Sin embargo, en estos dos últimos casos se pueden cambiar más fácilmente. El católico puede dejar de serlo y adquirir otro credo, o simplemente dejar de creer (claro que antes esto no era tan sencillo, podía implicar persecución de la Iglesia). El guatemalteco puede optar a la ciudadanía norteamericana, aunque sea después de un largo y tortuoso proceso. Incluso, en la actualidad, la identidad de género es más fluida, y existe la posibilidad de cambiar de sexo. En contraste, la identidad étnico-racial nos acompaña a lo largo de toda la vida. Es casi imposible que el indígena sea considerado por otros y por él mismo como criollo, o que el negro se vuelva indígena. Claro que hay formas de ladinizarse, como es el caso de los indígenas que optan por dejar de lado su idioma materno y el traje tradicional y así adoptar costumbres distintas. Pero esto ocurre porque la categoría ladina es la más indefinida, o la más abarcadora de las otras. Este nuevo sujeto, asimilado como ladino, simplemente eligió, o se sintió obligado a adoptar, una nueva identidad como estrategia de supervivencia. Por ello no podemos calificarlo como una “aberración” así como no lo haríamos si una persona cambia de sexo, a no ser que nos cueste mucho comprender la naturaleza humana.

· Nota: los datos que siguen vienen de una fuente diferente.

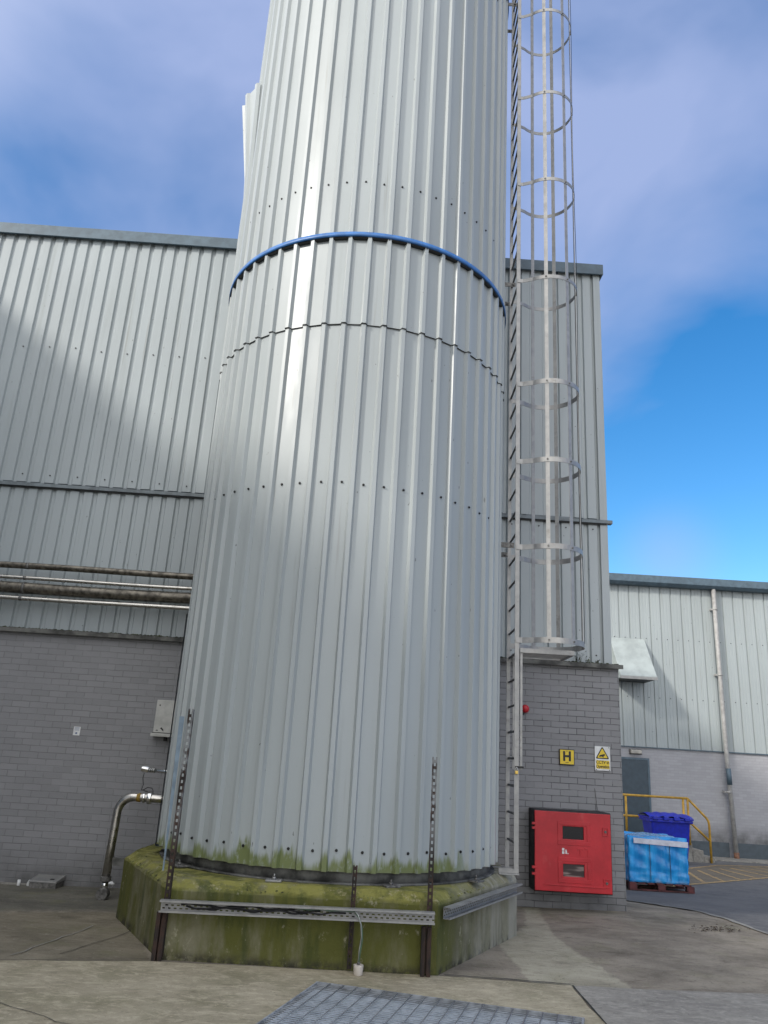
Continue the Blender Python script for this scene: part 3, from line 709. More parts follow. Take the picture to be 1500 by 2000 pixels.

Entonces, ¿Cuál es el problema? Para mí es la estratificación social basada en identidades heredadas, de las cuales difícilmente nos podemos apartar y que, por lo tanto, nos impiden la movilidad ascendente en la pirámide social. Solamente revoluciones que rompen con esos criterios de estratificación, o el lento cambio del significado de esas mismas identidades, permiten la movilidad. Por ello, tanto los triunfos conservadores como liberales del siglo XIX abrieron espacios al sujeto ladino guatemalteco (aunque por conveniencia estratégica de la élite criolla), que ya no era el mestizo del siglo XVI (quien por ser hijo de español e indígena ocupó una u otra categoría, según el estatus socioeconómico del padre). Lo ladino sí implica mestizaje, pero en el sentido más amplio, y no sólo entre dos grupos sino entre varios. Por eso concibo al ladino como un sujeto histórico que articula las diferencias en Guatemala (ver diagrama conceptual).
Como lo dije anteriormente, la ladinidad guatemalteca no implica negación de su componente genético y cultural indígena. No obstante, es cierto que algunos ladinos niegan tener ascendencia indígena, pero esto es por ignorancia más que por rechazo a priori de la misma. Mi experiencia con la investigación genealógica me indica que hay mayor probabilidad de rechazo a la ascendencia africana que a la indígena, aunque esta última se asume mejor si va decorada con algún dato sobre la nobleza pre-hispánica. Lo interesante es que en las dos regiones de mis ancestros, la Verapaz y Petén, la categoría ladina viene precedida de una africana, como “esclavo” en el ingenio azucarero de San Gerónimo, o “pardo” en el caso de los soldados yucatecos que fueron enviados contra los itzaes, ambos en el siglo XVIII.
Los grupos étnicos o raciales son el resultado de la propensión que tiene nuestro cerebro a clasificarlo todo, especialmente a otros individuos, como referencia para futuras interacciones de cooperación o competencia. Las identidades, es decir, el sentido de pertenencia a uno u otro de esos grupos, también son una necesidad humana, un mecanismo evolutivo de supervivencia. Aunque también está claro que estos grupos e identidades pueden cambiar su significado y relevancia en el tiempo. Estoy seguro que si todos en Guatemala tuviéramos acceso a conocer nuestro árbol genealógico e historia familiar cambiarían nuestras percepciones y prejuicios sobre el “Otro” pues nos daríamos cuenta que somos parte de un gran “Nosotros”. Estudios del ADN como los que hace National Geographic también servirían para concientizarnos sobre la riqueza de la diversidad humana, producto de migraciones continentales durante los últimos 50 mil años de la especie, que cuando son rastreadas hasta su punto de origen nos conducen al África, y a entendernos como hermanos.